▶ **The problem**: Copy out, exactly and without additions, the lines from the one that contains "tree('dark green tree far" to the one that contains "tree('low dark green", both ends included.

** START OF Record list **

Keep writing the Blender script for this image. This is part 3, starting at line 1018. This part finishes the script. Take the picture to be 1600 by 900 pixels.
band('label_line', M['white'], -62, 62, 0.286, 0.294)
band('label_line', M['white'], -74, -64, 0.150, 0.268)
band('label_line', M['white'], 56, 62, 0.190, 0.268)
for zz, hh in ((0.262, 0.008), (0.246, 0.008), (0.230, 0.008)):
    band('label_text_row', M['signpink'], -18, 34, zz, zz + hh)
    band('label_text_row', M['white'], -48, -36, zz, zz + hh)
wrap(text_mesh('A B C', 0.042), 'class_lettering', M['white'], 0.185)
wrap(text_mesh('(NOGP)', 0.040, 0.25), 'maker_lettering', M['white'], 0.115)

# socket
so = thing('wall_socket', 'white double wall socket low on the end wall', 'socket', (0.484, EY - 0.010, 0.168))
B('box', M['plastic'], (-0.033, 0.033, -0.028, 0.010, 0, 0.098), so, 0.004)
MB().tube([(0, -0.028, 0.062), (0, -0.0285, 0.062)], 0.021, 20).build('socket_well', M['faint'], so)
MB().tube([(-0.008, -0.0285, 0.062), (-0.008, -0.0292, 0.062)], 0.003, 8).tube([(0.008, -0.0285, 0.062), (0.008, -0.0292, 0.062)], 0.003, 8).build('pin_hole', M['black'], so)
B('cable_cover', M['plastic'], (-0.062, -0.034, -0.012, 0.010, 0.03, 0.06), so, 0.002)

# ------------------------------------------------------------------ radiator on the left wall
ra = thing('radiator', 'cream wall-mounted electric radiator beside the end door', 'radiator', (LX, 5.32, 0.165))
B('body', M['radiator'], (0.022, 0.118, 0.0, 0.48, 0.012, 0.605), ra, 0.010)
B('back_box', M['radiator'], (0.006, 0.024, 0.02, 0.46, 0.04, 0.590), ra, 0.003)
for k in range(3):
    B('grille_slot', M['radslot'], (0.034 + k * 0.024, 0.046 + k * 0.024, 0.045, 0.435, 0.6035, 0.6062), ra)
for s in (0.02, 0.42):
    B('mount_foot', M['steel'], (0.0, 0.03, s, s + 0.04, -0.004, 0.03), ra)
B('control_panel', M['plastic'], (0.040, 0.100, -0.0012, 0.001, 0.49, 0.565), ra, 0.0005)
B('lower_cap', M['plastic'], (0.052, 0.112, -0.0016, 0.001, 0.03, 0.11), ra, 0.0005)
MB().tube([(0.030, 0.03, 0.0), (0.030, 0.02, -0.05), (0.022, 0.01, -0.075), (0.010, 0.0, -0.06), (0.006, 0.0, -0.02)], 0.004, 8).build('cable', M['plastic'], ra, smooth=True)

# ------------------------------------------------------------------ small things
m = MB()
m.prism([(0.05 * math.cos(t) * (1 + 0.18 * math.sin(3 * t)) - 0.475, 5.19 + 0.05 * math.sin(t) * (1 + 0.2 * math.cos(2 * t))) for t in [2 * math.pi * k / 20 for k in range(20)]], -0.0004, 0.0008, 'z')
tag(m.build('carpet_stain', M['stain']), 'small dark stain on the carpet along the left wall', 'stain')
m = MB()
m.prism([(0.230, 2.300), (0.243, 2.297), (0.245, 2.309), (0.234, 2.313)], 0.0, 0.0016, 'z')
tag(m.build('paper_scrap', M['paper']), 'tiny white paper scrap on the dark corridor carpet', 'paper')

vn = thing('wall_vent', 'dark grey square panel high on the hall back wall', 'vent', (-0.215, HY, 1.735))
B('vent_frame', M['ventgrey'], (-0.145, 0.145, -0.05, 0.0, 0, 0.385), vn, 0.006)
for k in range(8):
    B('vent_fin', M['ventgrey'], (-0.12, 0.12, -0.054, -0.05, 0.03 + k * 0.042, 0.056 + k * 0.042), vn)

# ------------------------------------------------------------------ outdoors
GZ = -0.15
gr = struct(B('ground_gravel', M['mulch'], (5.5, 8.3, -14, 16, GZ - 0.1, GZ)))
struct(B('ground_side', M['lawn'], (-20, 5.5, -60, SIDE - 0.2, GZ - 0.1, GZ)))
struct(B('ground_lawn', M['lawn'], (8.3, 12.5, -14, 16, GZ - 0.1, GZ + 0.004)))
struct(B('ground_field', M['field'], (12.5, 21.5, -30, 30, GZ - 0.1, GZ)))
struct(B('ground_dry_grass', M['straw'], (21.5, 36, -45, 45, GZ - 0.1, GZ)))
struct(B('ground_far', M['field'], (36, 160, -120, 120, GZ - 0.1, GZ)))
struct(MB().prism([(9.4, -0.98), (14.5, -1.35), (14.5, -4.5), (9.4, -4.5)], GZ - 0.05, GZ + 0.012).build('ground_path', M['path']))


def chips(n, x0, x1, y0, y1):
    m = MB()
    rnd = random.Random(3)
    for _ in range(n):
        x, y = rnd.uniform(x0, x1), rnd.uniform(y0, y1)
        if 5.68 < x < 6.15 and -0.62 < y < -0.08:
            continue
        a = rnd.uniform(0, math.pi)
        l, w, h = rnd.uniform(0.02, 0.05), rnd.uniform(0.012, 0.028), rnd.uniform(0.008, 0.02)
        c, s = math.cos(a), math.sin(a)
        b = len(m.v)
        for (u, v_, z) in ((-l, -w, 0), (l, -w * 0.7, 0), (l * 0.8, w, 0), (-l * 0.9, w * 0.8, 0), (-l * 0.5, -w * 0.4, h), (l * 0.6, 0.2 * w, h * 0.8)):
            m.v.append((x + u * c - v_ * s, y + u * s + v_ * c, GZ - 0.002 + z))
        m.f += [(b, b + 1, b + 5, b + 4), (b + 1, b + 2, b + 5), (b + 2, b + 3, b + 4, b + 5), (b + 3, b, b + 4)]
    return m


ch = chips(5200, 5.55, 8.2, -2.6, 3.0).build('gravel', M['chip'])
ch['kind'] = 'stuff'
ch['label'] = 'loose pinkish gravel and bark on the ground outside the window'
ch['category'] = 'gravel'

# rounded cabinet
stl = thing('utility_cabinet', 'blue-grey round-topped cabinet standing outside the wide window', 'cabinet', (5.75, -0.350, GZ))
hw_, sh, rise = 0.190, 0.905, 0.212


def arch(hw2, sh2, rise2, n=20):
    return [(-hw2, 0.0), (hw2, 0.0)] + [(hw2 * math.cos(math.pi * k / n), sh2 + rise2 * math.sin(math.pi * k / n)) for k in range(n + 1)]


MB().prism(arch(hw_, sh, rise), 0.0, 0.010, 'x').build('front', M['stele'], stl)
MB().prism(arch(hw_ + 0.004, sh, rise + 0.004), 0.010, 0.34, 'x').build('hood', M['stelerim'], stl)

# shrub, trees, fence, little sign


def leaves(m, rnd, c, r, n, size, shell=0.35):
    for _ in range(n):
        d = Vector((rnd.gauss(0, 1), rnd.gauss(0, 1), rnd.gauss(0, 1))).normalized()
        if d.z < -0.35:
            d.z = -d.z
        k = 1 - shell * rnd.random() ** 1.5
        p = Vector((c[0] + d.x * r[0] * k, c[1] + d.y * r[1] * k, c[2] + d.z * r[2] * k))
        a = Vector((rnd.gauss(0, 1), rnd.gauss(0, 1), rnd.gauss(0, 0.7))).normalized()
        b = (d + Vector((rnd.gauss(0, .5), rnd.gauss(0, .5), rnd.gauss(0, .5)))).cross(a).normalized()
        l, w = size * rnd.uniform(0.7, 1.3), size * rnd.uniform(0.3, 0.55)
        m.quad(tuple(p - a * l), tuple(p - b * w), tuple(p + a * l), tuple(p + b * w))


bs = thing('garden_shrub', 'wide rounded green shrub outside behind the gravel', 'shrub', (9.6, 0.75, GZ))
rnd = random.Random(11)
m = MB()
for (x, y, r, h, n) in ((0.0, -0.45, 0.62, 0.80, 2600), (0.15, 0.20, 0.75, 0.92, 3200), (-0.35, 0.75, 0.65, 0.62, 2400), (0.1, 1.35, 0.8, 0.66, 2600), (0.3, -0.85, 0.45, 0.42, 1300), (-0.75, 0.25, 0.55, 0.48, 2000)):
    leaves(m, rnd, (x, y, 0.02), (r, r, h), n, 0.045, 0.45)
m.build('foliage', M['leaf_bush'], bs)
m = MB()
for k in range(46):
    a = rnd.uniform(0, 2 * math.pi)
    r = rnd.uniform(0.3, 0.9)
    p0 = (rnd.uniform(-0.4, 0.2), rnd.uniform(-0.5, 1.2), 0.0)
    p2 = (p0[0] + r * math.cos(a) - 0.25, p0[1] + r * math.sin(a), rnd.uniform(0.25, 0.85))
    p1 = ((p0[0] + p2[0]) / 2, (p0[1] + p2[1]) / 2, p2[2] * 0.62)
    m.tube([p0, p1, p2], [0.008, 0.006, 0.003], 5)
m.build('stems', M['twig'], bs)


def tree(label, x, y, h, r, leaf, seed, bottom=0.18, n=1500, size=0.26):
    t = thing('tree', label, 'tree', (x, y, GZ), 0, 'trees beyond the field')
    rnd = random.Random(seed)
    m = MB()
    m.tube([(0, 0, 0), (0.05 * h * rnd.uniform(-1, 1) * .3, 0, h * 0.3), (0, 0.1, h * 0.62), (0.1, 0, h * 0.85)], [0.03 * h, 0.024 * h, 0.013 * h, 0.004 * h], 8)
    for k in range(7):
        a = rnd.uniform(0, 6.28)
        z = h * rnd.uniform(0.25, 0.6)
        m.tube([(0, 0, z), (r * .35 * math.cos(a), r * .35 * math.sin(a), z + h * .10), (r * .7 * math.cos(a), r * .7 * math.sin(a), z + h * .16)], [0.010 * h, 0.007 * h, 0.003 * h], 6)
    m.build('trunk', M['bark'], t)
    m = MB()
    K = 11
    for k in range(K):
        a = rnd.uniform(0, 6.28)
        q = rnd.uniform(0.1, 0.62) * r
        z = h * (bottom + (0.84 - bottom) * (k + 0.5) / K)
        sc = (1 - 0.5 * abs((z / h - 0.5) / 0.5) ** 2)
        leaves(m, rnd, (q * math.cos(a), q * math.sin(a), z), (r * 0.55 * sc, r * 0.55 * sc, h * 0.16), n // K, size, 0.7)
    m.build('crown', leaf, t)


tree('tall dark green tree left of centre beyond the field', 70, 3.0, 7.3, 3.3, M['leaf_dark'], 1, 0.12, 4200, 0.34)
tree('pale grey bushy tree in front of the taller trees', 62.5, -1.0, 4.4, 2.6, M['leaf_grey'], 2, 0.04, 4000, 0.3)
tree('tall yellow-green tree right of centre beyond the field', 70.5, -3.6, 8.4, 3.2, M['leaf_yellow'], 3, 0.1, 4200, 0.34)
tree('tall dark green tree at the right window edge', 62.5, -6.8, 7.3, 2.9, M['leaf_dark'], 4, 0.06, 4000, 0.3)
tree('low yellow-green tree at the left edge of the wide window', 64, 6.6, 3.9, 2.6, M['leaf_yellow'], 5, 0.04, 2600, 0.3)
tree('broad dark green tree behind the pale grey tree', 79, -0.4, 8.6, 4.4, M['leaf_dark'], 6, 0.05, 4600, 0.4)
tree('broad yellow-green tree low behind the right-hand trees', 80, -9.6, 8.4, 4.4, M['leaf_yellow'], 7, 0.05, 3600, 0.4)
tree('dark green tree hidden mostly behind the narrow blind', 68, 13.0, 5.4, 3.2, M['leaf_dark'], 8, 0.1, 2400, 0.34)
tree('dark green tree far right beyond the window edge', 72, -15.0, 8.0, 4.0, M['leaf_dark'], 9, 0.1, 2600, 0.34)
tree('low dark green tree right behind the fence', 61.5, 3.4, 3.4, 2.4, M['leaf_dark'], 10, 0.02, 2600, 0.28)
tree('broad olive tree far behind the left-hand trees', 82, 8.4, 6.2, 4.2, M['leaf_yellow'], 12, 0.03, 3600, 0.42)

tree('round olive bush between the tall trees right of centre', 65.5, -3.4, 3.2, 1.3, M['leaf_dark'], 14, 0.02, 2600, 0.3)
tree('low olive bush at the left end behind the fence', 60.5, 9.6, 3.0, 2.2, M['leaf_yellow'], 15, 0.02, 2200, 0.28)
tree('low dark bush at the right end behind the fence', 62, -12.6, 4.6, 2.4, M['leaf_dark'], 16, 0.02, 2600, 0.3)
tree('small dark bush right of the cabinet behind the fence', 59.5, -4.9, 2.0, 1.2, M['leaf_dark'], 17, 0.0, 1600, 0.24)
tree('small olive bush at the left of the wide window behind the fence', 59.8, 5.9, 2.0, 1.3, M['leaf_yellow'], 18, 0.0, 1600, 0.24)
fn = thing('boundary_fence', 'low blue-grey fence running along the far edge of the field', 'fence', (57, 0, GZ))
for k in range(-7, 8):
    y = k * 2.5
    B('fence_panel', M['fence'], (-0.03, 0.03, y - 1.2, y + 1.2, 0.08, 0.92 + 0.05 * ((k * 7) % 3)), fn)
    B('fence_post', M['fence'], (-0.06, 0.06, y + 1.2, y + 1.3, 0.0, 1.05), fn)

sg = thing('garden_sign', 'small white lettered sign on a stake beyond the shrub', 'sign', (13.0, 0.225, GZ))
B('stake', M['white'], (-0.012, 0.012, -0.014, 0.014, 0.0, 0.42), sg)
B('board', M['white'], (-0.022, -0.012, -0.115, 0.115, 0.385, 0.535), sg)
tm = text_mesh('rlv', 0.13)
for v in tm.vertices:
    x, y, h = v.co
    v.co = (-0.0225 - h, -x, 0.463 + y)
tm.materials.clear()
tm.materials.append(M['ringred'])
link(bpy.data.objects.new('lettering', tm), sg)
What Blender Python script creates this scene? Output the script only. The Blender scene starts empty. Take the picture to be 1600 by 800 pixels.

** END OF Record list **

▶ **Solution to the problem**:
tree('dark green tree far right beyond the window edge', 72, -15.0, 8.0, 4.0, M['leaf_dark'], 9, 0.1, 2600, 0.34)
tree('low dark green tree right behind the fence', 61.5, 3.4, 3.4, 2.4, M['leaf_dark'], 10, 0.02, 2600, 0.28)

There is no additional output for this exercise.